14. Under these circumstances, the Committee left it to the Government to take whatever steps they considered necessary towards carrying out the Road portion of the scheme. The matter was allowed to remain in abeyance until the arrival of Mr. ORMSBY, who had been appointed to succeed Mr. COOPER as Director of Public Works. A survey of the entire route was then undertaken, under Mr. ORMSBY's direction, and in August, 1898, that gentleman's report was forwarded for the Committee's consideration.
15. In his report the following passage occurs :---
I am strongly in favour of first constructing the Road between "Shaukiwan and Aberdeen and so completing a carriage road round the "Island, leaving the construction of the section round Mount Davis-(ie., "from Kennedy Town to Aberdeen)—for future consideration."
16. That was the first intimation which the Committee received of any proposal to deviate from the scheme which had been decided upon in April, 1897, 16 months previously.
17. The Committee wish here to point out that Mr.
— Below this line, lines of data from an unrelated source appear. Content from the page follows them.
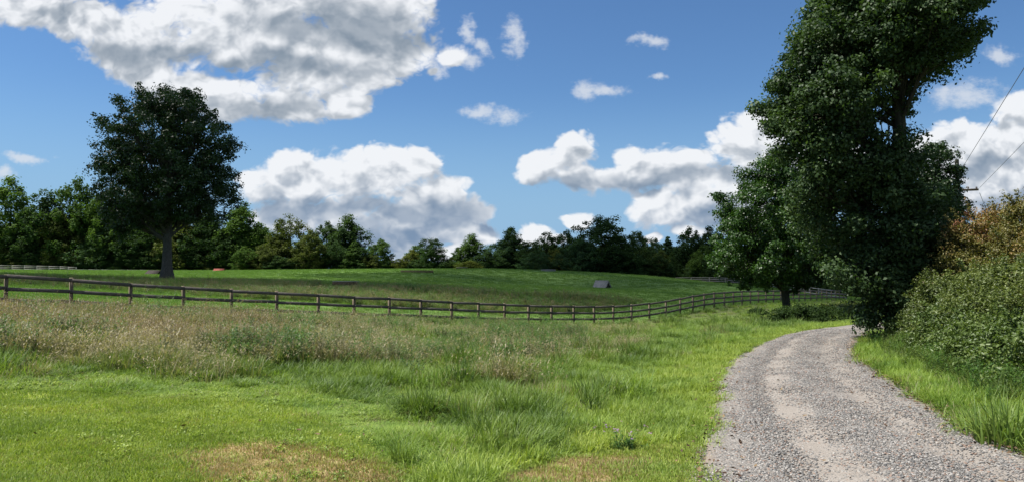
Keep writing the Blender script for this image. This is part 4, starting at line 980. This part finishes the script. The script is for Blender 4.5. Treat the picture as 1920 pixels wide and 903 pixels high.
place_plant('tall_weed','thin green weed stalks beside the pale dry patch mid meadow',bigweed[1],705,690,0.9)
place_plant('tall_weed','dark weed mound under the middle of the board fence',bigweed[0],480,612,1.3,sz_=0.8)
for i, (px, py, s, k, lb) in enumerate([
  (935,682,1.5,'t','yellow-green tussock below the middle of the fence'),(1180,745,1.6,'t','largest bright tussock in the hollow left of the lane'),(1105,765,1.0,'r','dark tussock with a shadowed hole in the hollow'),
  (1030,790,1.0,'r','upright dark rushes left of the shadowed hole'),(880,800,1.1,'r','coarse arching sedge in the middle of the near grass'),(800,730,1.4,'t','blue-green drooping tussock on the meadow edge'),
  (1045,712,1.1,'t','green tussock right of the yellow-green one'),(1120,700,1.0,'t','leafy tussock above the hollow'),(980,725,1.2,'r','dark tussock centre of the green hollow'),
  (755,868,0.7,'r','small dark clump near the lawn edge, lowest in the grass'),(1240,690,1.0,'t','bright tussock closest to the yellow verge'),(830,690,1.0,'t','tussock at the edge of the dry patch'),
  (870,628,1.4,'t','dark mounded tussock under the fence'),(640,640,1.2,'t','green mound in the tan meadow')]):
    me_ = (tus if k == 't' else rush)[i % 3]
    place_plant('grass_tussock' if k == 't' else 'rush_clump', lb, me_, px, py, s, cat='grass clump')
# dock plant with browned leaves
M_DOCK = foliage_mat("dock_leaves", [(0.05,0.09,0.03),(0.10,0.14,0.04),(0.14,0.09,0.05)], patch=4.0)
dv = blades(rs, 26, 0.42, 0.14, 0.045, lean=0.6, seg=4, mat=M_DOCK, name="dock_plant"); place_plant('dock_plant','broad-leaved dock with browning leaves at the edge of the near grass',dv,965,838,1.0)
dv2 = blades(rs, 18, 0.30, 0.10, 0.04, lean=0.8, seg=4, mat=M_DOCK, name="dock_plant"); place_plant('dock_plant','broad-leaved dock in the shadowed hole of the hollow',dv2,1108,772,1.0)
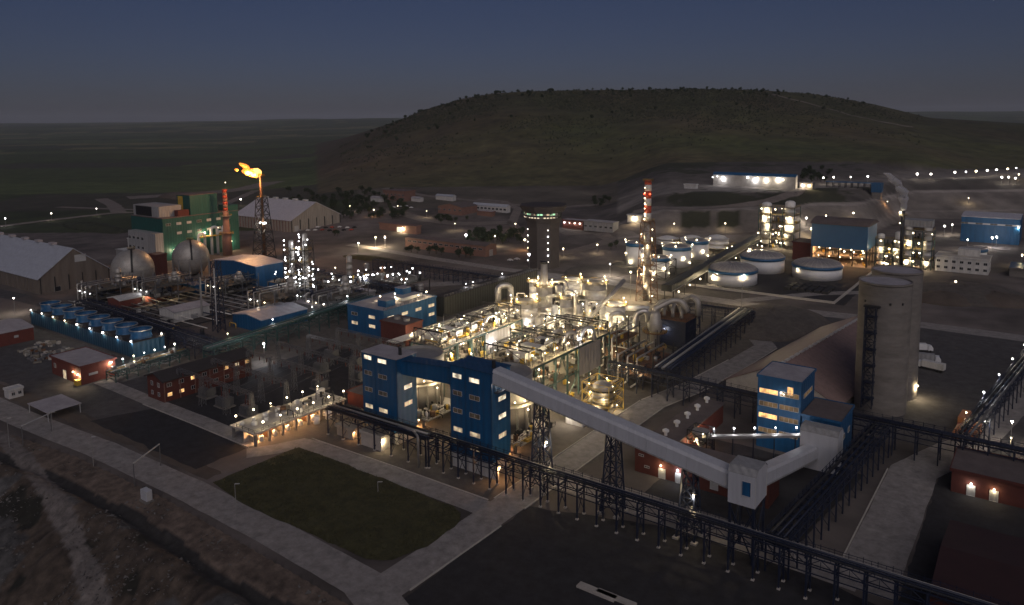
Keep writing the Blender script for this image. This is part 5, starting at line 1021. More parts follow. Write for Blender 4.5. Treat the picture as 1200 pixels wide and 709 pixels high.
def back(name, label, near, left, right, h, wall, roof, rt='flat', rise=0., wins=(), lampn=0, e=120, doors=()):
    # near/left/right: foot of the near, left and right corners in the picture
    X, Y, Z = GT(*near); gl = GT(*left); gr = GT(*right)
    q = (min(gl[0], X-6), X, Y, max(gr[1], Y+6)); t = building(name, label, 'building', q, h, wall, roof, rt, rise, wins, doors, z=Z, over=.4)
    for k in range(lampn): lamp(t, (q[0]+(q[1]-q[0])*(k+.5)/lampn, q[2]-.8, Z+h*.75), e, .5, 'white')
    return t, q, Z
W6 = lambda n, z, m='glass_dark', w=2.4, h=1.5: ('S', n, .06, .94, z, w, h, m)
back('brick_depot', 'long pale brick depot with grey roof behind a row of trees', (569, 302), (465, 292.5), (588, 299.5), 8., 'brick_pale', 'roof_brown', 'gable_x', 1.2, [W6(14, 5.5, 'glass_dark', 3.6, 1.2)], doors=[('E', .5, 4, 4.5, 'grey_clad')])
t, q, z = back('small_depot', 'lower pale brick depot with one glowing yellow bay', (488, 275), (432, 272), (489, 274), 7, 'brick_pale', 'roof_brown', doors=[('S', .55, 6, 5, 'win_bright')]); lamp(t, (q[0]+(q[1]-q[0])*.66, q[2]-1, 6), 900, .7, 'warm')
back('brick_block', 'square red brick block at the foot of the hill', (474, 237), (446, 234.5), (485, 234), 11, 'brick_pale', 'roof_brown', wins=[W6(6, 7), W6(6, 3.)])
back('white_barn', 'pale low barn right of the square brick block', (530, 236), (505, 235), (531, 235), 5, 'white_clad', 'shed_roof', 'gable_x', 1.5)
back('beige_hall', 'beige hall with brown gable roof in the village', (541, 253), (511, 250), (560, 249), 8, 'brick_pale', 'roof_brown', 'gable_y', 3., [W6(5, 5)])
back('pale_barrack', 'long pale barrack with blue grey roof behind the beige hall', (594, 250), (548, 247), (597, 249.5), 6, 'white_clad', 'shed_roof', 'gable_x', 2., [W6(9, 3.4, 'glass_dark', 3, 1.8)])
back('pink_cabin', 'small salmon cabin in front of the pale barrack', (576, 254.5), (560, 252.5), (578, 253.5), 4.5, 'brick_pale', 'hall_roof')
back('village_house', 'small white house among the village trees', (492, 237.5), (482, 236), (493, 237), 4, 'white_clad', 'roof_grey', 'gable_x', 1.2)
back('village_house', 'low grey house left of the square brick block', (447, 237), (436, 236), (448, 236.5), 4.5, 'white_clad', 'roof_grey', 'gable_x', 1.2)
t, q, z = back('red_hall', 'dark red hall with lit eaves right of the control tower', (683, 271), (655, 269), (690, 268), 8, 'brick', 'roof_grey', lampn=4, e=70)
back('grey_hall', 'grey flat roofed hall right of the dark red hall', (718, 274), (690, 270), (742, 268), 8, 'grey_clad', 'roof_grey', wins=[W6(6, 4)])
t, q, z = back('lit_block', 'small pale block with bright lamps left of the striped chimney', (752, 262), (738, 261), (756, 261), 6, 'white_clad', 'roof_grey', lampn=1, e=700)
t, q, z = back('terrace_building', 'long terrace building with blue roof and a row of floodlights', (932, 222), (822, 220), (936, 221.5), 12, 'concrete_pale', 'tank_blue', 'gable_x', 2.)
for k, f in enumerate((.0, .06, .13, .44, .53, .56, .66, .8, .86)): lamp(t, (q[0]+(q[1]-q[0])*f, q[2]-1.5, z+9+(k % 2)), 500 if k in (2, 4, 6, 7) else 0, 1.0 if k in (2, 3, 4, 6, 7) else .7, 'white')
t, q, z = back('terrace_annex', 'small flat annex right of the terrace building with two floodlights', (952, 222), (934, 222), (953, 221), 6, 'concrete', 'roof_grey', lampn=2, e=600)
back('terrace_house', 'small low house left of the terrace building', (815, 222), (802, 221), (818, 221), 4, 'white_clad', 'roof_grey')
X, Y, Z = GT(1032, 238); t = thing('loading_conveyor', 'open conveyor frame with a blue head house on the right terrace', 'conveyor', (X, Y, Z)); 
MB().box(X-9, X, Y, Y+10, Z+8, Z+17).build('head_house', 'blue_clad', t); MB().box(X-8.6, X-.4, Y+.4, Y+9.6, Z, Z+7.99).build('base', 'concrete', t); MB().box(X-52, X-9.02, Y+2, Y+8, Z+16.2, Z+17).build('deck', 'tank_blue', t)
for k in range(8): inst('leg', boxmesh(.6, .6, 26, 'steel_dark', 'leg'), t, (X-51+k*5.8, Y+2.3, Z-10)); inst('leg', boxmesh(.6, .6, 26, 'steel_dark', 'leg'), t, (X-51+k*5.8, Y+7.6, Z-10))
# ------------------------------------------------------------------ tanks
TK = [('large white tank with blue rim and lit side, nearest of three domed tanks', 858, 336.5, 28.5, 314, 3.6), ('white domed tank half hidden behind the nearest domed tank', 893, 321.5, 25, 299.5, 3.6), ('white domed tank with blue rim standing furthest right', 957, 329.5, 28, 309, 3.6)]
for lab, px, py, wp, yt, dm in TK:
    fx, fy_ = G(px, py); r = wp*(depth(fx, fy_)+12)/F_PX; l = math.hypot(fx, fy_); x, y = fx*(1+r/l), fy_*(1+r/l); h = zat(x, y, yt)
    t = tank(lab, x, y, r, h-1.2, dm, group='white domed tanks', stair=False)
    if px == 858: lamp(t, (x-r*.5, y-r*.95, h*.6), 900, .4, 'warm'); lamp(t, (x+r*.75, y-r*.75, h*.85), 300, .45, 'warm')
    if px == 893: lamp(t, (x-r*.6, y-r*.2, h+4.), 500, .5, 'warm'); lamp(t, (x-r*.2, y+r*.5, h+5), 500, .5, 'warm')
    if px == 957: lamp(t, (x-r*.6, y-r*.86, h*.75), 60, .45, 'warm')
TK = [('tall white tank with blue rim behind the striped chimney', 748, 312.5, 14.5, 284.5), ('tall white tank with blue rim right of the striped chimney', 793, 314, 16.5, 289), ('tall white tank mostly hidden at the right of the tall trio', 817, 305, 13, 282), ('small white tank inside a dark lattice frame', 773, 326, 11.5, 302)]
for k, (lab, px, py, wp, yt) in enumerate(TK):
    fx, fy_ = G(px, py); r = wp*(depth(fx, fy_)+8)/F_PX; l = math.hypot(fx, fy_); x, y = fx*(1+r/l), fy_*(1+r/l); h = zat(x, y, yt)
    t = tank(lab, x, y, r, h-1, 1.2, group='tall white tanks', ribs=20, bandw=2.2, stair=False)
    for j in range(7): a = -2.9+j*.55; lamp(t, (x+(r+.8)*math.cos(a), y+(r+.8)*math.sin(a), (h+1.8, h*.55, 3.)[j % 3]), 160 if j % 2 == 0 else 0, .48, 'warm')
    if k == 3: lattice(t, x, y, 0, h-1, 2*r+3, 2*r+3, 2, 'steel_dark', 'post', .5)
t = gallery('long dark covered conveyor climbing past the white tanks', (-172, 380, 6), (-181, 560, 10), 6., 3.6, 9., 'dark_clad')
for k in range(10):
    yy = 384+k*17.5; xx = -172-(yy-380)*.05; zz = 6+(yy-380)*.022
    for s in (-2.6, 2.6): MB().bar((xx+s, yy, 0), (xx+s, yy, zz), .4).build('leg', 'steel_dark', t)
    lamp(t, (xx+3.6, yy+5, zz-1.5), 110 if k % 2 else 0, .42, 'warm')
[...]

ORMSBY had then only been 10 months in the Colony and on the strength of that comparatively brief sojourn he proposed to upset a scheme which had been prepared by the Jubilee Committee (of which his predecessor, Mr. COOPER, was a member), and had received the approval of His Excellency the Governor, Sir WM. ROBINSON, and of yourself as Secretary of State. All the members of the Committee are men of standing and many of thein have spent much of their lives in the Colony.
18. The Committee, after considering Mr. ORMSBY's report, informed the Government that they considered themselves bound by Resolution No. 3, which I have already quoted in full, and did not therefore consider that they had power to expend the money collected on any other section of the road than that between Kennedy Town and Aberdeen.
19. At this period Major-General BLACK was administering the Government and it was not until after the arrival of His Excellency Sir HENRY BLAKE, G.C.M.G., that any
further communication was made to the Committee. Then, for the first time, in December, 1898, an extract from a letter of General BLACK's to His Excellency the Governor, in which Military objections were urged to the construction of the Road, was communicated to the Committee. General BLACK's letter, a copy of which is enclosed, is dated 2nd December, 1898.
20. To this the Committee replied in similar terms to those above mentioned and pointed out that early in 1897 the Government had undertaken with your approbation, and without objection on the part of the Military Authorities, to commence the Road forthwith and to gradually carry it on until completed.
21. The Committee were subsequently informed that the question of the construction of the proposed first section of the Road from Kennedy Town round Mount Davis had been reported upon by General BLACK and General GASCOIGNE, who were both opposed to it on Military grounds, and that His Excellency the Governor would not therefore feel justified in approving of it at present.
22. The Committee have no desire to even appear to question General GASCOIGNE'S opinion, but it is obvious that, for an Officer in his position to incur the responsibility, immediately upon his arrival in the Colony, of differing from his predecessor in office on such a question, is hardly to be expected.